Would you output the whole listing below, exactly as it reads?

**DATA PROVIDED**

- - - - -

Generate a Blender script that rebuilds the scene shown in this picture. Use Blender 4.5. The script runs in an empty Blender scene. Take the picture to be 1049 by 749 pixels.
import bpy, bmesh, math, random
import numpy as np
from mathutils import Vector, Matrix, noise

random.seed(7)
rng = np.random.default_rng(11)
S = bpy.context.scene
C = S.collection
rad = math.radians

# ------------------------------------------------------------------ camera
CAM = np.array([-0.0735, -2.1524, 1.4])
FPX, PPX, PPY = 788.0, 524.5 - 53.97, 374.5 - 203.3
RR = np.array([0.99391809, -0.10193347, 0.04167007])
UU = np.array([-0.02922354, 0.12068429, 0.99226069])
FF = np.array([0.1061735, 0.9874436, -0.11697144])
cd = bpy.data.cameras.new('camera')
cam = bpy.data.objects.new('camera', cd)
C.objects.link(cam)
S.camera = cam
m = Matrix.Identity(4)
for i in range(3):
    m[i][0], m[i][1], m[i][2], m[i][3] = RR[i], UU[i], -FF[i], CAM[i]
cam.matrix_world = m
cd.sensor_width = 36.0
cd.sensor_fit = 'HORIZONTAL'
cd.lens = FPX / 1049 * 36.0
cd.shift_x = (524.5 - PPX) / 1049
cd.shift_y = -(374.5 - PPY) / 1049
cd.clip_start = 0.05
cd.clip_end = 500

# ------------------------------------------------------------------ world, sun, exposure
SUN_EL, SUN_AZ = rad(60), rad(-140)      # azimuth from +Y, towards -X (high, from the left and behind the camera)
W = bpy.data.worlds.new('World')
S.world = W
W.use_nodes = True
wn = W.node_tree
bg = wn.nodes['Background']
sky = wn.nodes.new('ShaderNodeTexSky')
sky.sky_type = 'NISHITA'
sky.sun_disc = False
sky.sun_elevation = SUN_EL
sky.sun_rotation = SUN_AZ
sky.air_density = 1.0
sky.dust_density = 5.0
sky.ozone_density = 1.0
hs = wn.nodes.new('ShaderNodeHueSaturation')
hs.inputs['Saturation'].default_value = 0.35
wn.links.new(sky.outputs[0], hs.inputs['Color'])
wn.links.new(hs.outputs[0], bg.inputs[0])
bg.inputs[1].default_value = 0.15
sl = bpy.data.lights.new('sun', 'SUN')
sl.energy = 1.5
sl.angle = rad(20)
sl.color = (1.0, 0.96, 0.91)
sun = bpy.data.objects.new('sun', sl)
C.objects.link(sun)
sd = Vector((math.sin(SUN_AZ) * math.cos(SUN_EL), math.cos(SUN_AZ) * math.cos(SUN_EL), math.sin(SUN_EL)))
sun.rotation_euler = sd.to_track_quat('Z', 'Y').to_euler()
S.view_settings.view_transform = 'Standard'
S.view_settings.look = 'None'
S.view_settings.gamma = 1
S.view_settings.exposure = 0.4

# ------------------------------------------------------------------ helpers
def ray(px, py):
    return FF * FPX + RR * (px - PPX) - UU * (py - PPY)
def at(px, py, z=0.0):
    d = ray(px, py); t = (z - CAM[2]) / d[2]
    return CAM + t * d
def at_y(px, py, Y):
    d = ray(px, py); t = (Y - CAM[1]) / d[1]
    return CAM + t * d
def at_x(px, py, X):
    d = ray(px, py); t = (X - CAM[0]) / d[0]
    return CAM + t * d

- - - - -

**PROBLEM SOLUTION**
Generate a Blender script that rebuilds the scene shown in this picture. Use Blender 4.5. The script runs in an empty Blender scene. Take the picture to be 1049 by 749 pixels.
import bpy, bmesh, math, random
import numpy as np
from mathutils import Vector, Matrix, noise

random.seed(7)
rng = np.random.default_rng(11)
S = bpy.context.scene
C = S.collection
rad = math.radians

# ------------------------------------------------------------------ camera
CAM = np.array([-0.0735, -2.1524, 1.4])
FPX, PPX, PPY = 788.0, 524.5 - 53.97, 374.5 - 203.3
RR = np.array([0.99391809, -0.10193347, 0.04167007])
UU = np.array([-0.02922354, 0.12068429, 0.99226069])
FF = np.array([0.1061735, 0.9874436, -0.11697144])
cd = bpy.data.cameras.new('camera')
cam = bpy.data.objects.new('camera', cd)
C.objects.link(cam)
S.camera = cam
m = Matrix.Identity(4)
for i in range(3):
    m[i][0], m[i][1], m[i][2], m[i][3] = RR[i], UU[i], -FF[i], CAM[i]
cam.matrix_world = m
cd.sensor_width = 36.0
cd.sensor_fit = 'HORIZONTAL'
cd.lens = FPX / 1049 * 36.0
cd.shift_x = (524.5 - PPX) / 1049
cd.shift_y = -(374.5 - PPY) / 1049
cd.clip_start = 0.05
cd.clip_end = 500

# ------------------------------------------------------------------ world, sun, exposure
SUN_EL, SUN_AZ = rad(60), rad(-140)      # azimuth from +Y, towards -X (high, from the left and behind the camera)
W = bpy.data.worlds.new('World')
S.world = W
W.use_nodes = True
wn = W.node_tree
bg = wn.nodes['Background']
sky = wn.nodes.new('ShaderNodeTexSky')
sky.sky_type = 'NISHITA'
sky.sun_disc = False
sky.sun_elevation = SUN_EL
sky.sun_rotation = SUN_AZ
sky.air_density = 1.0
sky.dust_density = 5.0
sky.ozone_density = 1.0
hs = wn.nodes.new('ShaderNodeHueSaturation')
hs.inputs['Saturation'].default_value = 0.35
wn.links.new(sky.outputs[0], hs.inputs['Color'])
wn.links.new(hs.outputs[0], bg.inputs[0])
bg.inputs[1].default_value = 0.15
sl = bpy.data.lights.new('sun', 'SUN')
sl.energy = 1.5
sl.angle = rad(20)
sl.color = (1.0, 0.96, 0.91)
sun = bpy.data.objects.new('sun', sl)
C.objects.link(sun)
sd = Vector((math.sin(SUN_AZ) * math.cos(SUN_EL), math.cos(SUN_AZ) * math.cos(SUN_EL), math.sin(SUN_EL)))
sun.rotation_euler = sd.to_track_quat('Z', 'Y').to_euler()
S.view_settings.view_transform = 'Standard'
S.view_settings.look = 'None'
S.view_settings.gamma = 1
S.view_settings.exposure = 0.4

# ------------------------------------------------------------------ helpers
def ray(px, py):
    return FF * FPX + RR * (px - PPX) - UU * (py - PPY)
def at(px, py, z=0.0):
    d = ray(px, py); t = (z - CAM[2]) / d[2]
    return CAM + t * d
def at_y(px, py, Y):
    d = ray(px, py); t = (Y - CAM[1]) / d[1]
    return CAM + t * d
def at_x(px, py, X):
    d = ray(px, py); t = (X - CAM[0]) / d[0]
    return CAM + t * d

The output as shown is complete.